Dynamic contacting experiments were conducted in which drops of short-chain alcohols were injected into dilute aqueous solutions of tetradecyldimethylamine oxide (C 14DMAO) and the resulting behavior was observed using videomicroscopy. At neutral values of pH the L 3 (sponge) and the L α (lamellar) phases formed successively as intermediate phases during the experiments. Most of the observed behavior could be explained in terms of the equilibrium phase diagrams and a quasi-steady-state diffusion model which is a generalized version of one developed previously. Although the drops shrank in the early part of the experiments owing to diffusion of alcohol into the aqueous phase, they began to grow once the L 3 phase formed because incorporation of surfactant and water exceeded alcohol losses.

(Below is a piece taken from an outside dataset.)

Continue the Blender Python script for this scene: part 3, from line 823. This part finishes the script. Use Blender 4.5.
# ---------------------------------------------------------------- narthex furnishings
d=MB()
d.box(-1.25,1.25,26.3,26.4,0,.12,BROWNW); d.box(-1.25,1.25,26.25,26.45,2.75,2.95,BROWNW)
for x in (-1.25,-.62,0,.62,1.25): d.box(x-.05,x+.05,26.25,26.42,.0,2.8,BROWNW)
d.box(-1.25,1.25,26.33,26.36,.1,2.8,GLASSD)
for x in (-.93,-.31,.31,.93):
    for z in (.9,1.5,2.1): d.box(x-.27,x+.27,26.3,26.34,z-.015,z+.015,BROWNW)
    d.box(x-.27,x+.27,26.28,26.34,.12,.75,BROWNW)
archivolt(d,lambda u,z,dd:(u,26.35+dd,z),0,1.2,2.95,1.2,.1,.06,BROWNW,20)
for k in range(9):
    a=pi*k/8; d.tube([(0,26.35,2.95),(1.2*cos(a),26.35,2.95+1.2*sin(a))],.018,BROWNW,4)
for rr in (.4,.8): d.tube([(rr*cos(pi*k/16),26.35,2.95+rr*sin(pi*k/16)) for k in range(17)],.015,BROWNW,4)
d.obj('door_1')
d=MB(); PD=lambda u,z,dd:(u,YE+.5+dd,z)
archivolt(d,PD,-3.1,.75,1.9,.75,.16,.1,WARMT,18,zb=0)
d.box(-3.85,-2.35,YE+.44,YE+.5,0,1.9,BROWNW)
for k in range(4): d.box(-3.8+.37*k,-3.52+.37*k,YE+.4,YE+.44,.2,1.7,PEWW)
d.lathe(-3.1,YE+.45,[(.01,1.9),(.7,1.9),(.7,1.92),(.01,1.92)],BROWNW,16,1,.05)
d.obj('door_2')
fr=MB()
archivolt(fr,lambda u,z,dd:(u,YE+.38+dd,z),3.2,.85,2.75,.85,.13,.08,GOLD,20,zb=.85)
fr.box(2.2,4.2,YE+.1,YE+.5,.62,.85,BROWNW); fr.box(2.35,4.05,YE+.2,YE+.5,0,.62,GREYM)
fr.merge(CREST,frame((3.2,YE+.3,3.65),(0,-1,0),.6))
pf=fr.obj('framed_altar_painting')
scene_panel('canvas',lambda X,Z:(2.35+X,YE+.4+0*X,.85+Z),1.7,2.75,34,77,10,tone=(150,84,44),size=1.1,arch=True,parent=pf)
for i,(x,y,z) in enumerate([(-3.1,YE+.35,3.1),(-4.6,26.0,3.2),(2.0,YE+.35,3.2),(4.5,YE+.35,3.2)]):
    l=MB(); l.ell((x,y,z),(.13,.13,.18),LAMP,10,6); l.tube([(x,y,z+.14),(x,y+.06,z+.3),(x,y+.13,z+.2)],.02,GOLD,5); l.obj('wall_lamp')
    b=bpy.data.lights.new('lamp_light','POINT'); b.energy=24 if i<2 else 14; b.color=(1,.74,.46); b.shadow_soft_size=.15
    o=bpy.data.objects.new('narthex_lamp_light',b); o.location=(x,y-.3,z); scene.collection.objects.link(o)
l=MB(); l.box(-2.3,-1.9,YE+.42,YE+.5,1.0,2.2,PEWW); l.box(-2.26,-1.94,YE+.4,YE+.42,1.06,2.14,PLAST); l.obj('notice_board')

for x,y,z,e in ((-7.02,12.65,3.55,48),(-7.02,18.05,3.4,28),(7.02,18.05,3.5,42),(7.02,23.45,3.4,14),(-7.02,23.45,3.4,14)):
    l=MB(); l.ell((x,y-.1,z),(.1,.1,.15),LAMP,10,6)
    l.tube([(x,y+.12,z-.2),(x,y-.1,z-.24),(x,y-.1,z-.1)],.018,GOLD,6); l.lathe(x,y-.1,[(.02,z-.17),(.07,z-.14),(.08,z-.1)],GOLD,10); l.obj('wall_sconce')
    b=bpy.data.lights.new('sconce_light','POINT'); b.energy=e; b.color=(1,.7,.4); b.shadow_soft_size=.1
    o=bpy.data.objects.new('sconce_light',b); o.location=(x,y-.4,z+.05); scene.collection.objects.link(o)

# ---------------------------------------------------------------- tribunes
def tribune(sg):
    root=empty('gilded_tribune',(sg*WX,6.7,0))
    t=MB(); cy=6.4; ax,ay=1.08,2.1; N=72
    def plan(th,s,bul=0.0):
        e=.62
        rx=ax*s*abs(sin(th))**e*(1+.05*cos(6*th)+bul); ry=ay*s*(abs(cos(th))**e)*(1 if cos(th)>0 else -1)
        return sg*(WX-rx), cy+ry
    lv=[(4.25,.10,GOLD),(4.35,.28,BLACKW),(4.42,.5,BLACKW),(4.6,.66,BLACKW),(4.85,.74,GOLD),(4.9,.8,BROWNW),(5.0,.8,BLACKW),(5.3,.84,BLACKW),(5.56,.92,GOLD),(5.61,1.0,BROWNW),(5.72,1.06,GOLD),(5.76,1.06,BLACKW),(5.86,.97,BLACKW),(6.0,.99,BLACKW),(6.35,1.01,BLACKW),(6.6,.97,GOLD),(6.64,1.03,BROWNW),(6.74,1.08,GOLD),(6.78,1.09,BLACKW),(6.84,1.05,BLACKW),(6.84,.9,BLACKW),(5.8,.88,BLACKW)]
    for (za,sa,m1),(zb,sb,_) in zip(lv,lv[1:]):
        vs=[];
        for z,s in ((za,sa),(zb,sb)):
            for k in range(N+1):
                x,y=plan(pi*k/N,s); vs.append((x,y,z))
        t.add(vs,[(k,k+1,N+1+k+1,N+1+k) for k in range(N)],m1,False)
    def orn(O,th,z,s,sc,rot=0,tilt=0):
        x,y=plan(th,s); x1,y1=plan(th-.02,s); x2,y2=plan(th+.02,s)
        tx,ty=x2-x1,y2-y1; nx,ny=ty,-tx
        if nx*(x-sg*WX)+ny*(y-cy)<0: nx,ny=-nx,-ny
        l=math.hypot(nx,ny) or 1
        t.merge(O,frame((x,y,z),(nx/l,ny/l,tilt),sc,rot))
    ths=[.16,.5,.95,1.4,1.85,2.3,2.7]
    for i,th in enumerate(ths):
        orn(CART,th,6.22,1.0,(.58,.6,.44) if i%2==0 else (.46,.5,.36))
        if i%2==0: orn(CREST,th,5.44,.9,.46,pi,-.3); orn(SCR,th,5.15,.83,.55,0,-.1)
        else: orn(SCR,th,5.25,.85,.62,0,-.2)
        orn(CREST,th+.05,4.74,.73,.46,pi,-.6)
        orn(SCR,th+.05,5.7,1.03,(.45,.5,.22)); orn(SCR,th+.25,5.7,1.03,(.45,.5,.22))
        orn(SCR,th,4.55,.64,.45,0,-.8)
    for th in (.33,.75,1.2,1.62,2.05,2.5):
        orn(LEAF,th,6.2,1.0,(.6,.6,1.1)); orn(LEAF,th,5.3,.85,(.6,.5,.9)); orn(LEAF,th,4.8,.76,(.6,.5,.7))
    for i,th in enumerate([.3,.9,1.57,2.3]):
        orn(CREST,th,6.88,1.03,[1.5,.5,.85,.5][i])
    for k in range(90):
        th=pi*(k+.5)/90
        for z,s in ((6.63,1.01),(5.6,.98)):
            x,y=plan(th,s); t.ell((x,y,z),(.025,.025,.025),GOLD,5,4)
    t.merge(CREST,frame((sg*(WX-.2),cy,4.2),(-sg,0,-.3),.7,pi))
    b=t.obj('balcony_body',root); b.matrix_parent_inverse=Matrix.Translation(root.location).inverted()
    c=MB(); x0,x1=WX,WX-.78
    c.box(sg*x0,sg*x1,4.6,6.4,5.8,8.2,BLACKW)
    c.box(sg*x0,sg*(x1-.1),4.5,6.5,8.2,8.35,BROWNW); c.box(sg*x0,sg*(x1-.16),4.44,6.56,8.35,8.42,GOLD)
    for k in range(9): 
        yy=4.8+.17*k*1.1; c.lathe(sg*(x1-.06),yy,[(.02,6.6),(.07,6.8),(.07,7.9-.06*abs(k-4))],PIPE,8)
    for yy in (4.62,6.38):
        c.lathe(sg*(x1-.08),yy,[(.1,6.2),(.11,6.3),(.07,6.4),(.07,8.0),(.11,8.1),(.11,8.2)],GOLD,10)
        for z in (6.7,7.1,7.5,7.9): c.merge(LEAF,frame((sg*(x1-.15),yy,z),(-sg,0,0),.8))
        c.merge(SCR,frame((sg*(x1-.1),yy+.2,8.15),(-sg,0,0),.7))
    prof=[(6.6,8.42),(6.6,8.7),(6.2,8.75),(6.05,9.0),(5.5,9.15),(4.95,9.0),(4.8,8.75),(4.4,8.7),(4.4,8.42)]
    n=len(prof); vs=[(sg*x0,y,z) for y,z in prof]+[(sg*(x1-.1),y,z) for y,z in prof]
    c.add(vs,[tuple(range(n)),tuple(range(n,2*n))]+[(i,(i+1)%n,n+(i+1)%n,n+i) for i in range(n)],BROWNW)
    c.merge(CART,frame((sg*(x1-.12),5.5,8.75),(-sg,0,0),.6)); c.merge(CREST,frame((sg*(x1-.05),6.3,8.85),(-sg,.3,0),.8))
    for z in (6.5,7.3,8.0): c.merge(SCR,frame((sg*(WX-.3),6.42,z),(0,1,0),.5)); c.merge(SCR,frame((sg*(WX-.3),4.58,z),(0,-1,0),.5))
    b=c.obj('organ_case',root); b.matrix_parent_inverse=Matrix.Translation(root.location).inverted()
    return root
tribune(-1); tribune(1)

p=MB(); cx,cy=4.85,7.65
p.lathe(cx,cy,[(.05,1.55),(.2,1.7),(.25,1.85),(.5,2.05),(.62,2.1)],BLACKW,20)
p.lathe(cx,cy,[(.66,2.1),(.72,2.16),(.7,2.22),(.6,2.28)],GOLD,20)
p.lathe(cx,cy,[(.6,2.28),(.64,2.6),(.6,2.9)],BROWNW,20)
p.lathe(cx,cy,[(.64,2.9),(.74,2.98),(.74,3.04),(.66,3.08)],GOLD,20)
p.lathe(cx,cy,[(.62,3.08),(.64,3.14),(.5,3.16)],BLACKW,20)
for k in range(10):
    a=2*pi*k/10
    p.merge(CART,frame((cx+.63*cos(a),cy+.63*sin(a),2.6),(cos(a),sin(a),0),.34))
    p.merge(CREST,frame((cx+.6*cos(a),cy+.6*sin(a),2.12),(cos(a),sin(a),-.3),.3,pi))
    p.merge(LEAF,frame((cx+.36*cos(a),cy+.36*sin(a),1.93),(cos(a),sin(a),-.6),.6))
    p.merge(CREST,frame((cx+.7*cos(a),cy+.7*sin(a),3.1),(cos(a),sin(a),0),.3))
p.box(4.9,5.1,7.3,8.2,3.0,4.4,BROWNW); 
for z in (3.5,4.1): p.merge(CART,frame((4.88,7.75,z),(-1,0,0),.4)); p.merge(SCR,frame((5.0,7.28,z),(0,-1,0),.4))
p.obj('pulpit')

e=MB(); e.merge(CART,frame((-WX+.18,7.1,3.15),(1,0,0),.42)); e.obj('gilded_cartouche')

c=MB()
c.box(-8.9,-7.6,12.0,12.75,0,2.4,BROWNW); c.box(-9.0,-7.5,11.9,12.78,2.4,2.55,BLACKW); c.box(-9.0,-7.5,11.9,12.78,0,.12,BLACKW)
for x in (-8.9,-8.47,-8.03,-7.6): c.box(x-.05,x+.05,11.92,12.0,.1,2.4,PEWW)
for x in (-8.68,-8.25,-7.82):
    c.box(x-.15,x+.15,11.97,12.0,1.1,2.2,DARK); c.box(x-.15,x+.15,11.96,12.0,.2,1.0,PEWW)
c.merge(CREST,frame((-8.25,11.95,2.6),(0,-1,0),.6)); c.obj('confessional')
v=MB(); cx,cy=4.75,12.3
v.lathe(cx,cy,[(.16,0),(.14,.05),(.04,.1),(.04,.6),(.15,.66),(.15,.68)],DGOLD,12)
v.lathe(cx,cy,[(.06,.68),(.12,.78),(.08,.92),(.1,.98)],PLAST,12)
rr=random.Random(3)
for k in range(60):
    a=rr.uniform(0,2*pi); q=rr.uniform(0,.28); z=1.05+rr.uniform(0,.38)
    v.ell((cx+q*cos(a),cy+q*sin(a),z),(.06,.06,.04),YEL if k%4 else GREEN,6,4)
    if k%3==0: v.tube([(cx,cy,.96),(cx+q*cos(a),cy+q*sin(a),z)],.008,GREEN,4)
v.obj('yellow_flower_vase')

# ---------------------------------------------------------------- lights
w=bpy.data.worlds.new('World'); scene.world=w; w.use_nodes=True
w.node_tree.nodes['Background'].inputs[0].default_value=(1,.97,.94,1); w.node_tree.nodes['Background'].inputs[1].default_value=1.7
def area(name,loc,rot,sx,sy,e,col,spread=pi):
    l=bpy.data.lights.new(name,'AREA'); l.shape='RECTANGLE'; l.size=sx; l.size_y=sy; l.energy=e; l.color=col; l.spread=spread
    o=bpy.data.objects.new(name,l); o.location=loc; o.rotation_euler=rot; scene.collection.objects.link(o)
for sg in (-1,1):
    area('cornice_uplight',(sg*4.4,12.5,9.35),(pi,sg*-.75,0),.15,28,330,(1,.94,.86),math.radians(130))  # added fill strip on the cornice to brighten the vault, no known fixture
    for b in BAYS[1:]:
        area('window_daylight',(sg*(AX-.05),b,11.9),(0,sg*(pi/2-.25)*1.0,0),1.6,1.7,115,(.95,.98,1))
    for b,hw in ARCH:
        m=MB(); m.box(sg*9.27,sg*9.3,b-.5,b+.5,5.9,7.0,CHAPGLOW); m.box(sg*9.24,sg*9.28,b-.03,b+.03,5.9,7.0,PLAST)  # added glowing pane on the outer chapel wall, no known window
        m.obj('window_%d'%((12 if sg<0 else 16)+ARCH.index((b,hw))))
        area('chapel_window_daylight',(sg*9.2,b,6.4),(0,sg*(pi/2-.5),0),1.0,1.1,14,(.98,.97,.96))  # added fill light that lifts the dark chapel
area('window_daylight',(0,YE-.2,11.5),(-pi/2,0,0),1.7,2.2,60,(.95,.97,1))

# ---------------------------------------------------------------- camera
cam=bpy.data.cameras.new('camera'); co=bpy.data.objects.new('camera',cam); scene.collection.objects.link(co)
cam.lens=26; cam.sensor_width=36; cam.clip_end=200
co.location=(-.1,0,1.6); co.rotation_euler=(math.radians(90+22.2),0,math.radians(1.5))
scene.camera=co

Even though no convection was observed, a striking rapid expansion occurred when equilibrium conditions at the interface between the L 3 phase and the aqueous solution dictated that the former incorporate water at a rate much faster than the rates at which surfactant diffused into or alcohol diffused out of a drop. Indeed, the drops seemed to explode as their surfaces became irregular, apparently due to formation of a highly dilute lamellar phase which grew extremely rapidly as myelinic figures. At low pH where the surfactant was cationic, only a lamellar intermediate phase was seen, evidently because the charged bilayers were too rigid to form the L 3 phase.